Lawmakers preach the virtues of nongovernmental groups taking care of problems, Garofalo explained to committee. This was a means of helping them, he explained.

Appearing with Garofalo was Sandra Shirley, a volunteer with Last Hope, Inc., a no-kill animal rescue group loosely based in Farmington.

Shirley, cradling another puppy, Joey, said Last Hope had been in operation for 27 years and last year alone helped some 1500 animals find new homes.

“We work hard and give fully for the love of our animals, “ she said of the groups 50 to 100 volunteers.

Asked by Rep. Sondra Erickson, R-Princeton, what kind of budget the group had, Shirley had a one-word answer.

“Zero,” she said.

No one is paid. Last Hope actually has no shelter, said Shirley.

Offered for adoption

Animals move from the vets, to private homes, to be offered for adoption on the Internet or at showings at malls.

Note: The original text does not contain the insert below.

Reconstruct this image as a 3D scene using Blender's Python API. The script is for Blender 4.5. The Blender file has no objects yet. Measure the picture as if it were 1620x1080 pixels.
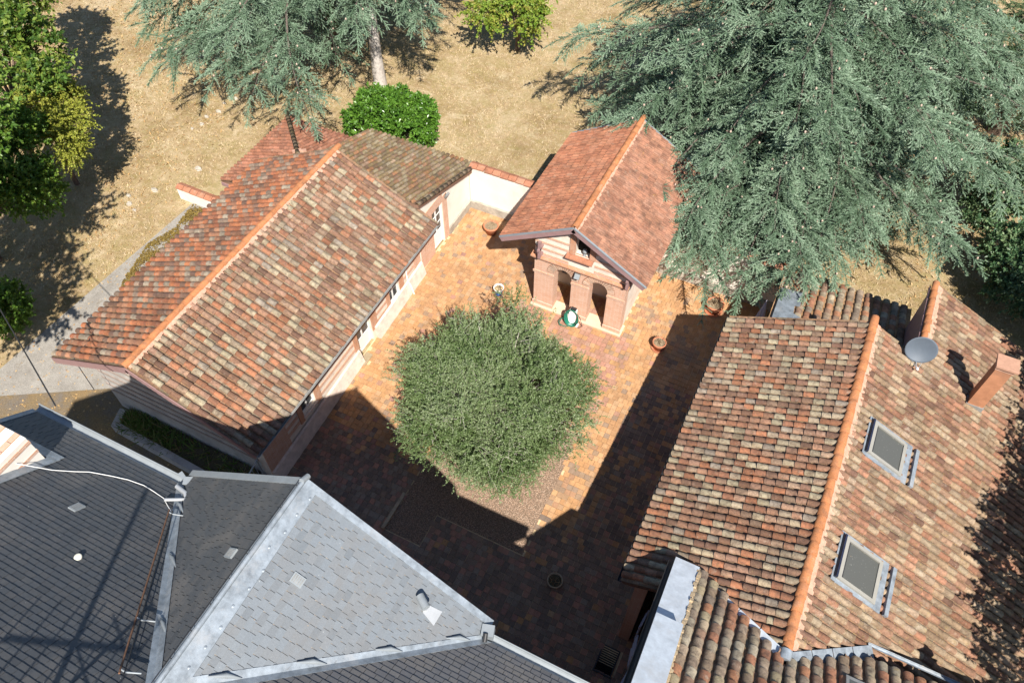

The group took in some $238,000 in donations last year — people who adopt Last Hope animals are not required to pay — but the veterinarian bills amounted to almost $300,000.

They made good the difference in part through garage sales and other fund raisers, Shirley indicated.

But last year, Last Hope paid some $15,300 in state sales tax — a half months worth of vet bills, she noted.

In 2009, the group paid $17,477 — that money could have paid for spaying some 200 dogs, Shirley explained.

That no one testified against Garofalo’s bill was a good sign for it, said House tax committee Chairman Greg Davids, R-Preston.

But some concerns were heard about the terminology in the bill. Garofalo said he was willing to work with committee members to find “comfort” language.

Davids held the bill over for possible inclusion in a larger tax bill.

The proposed sales tax exemption would cost the state about $300,000 the first year.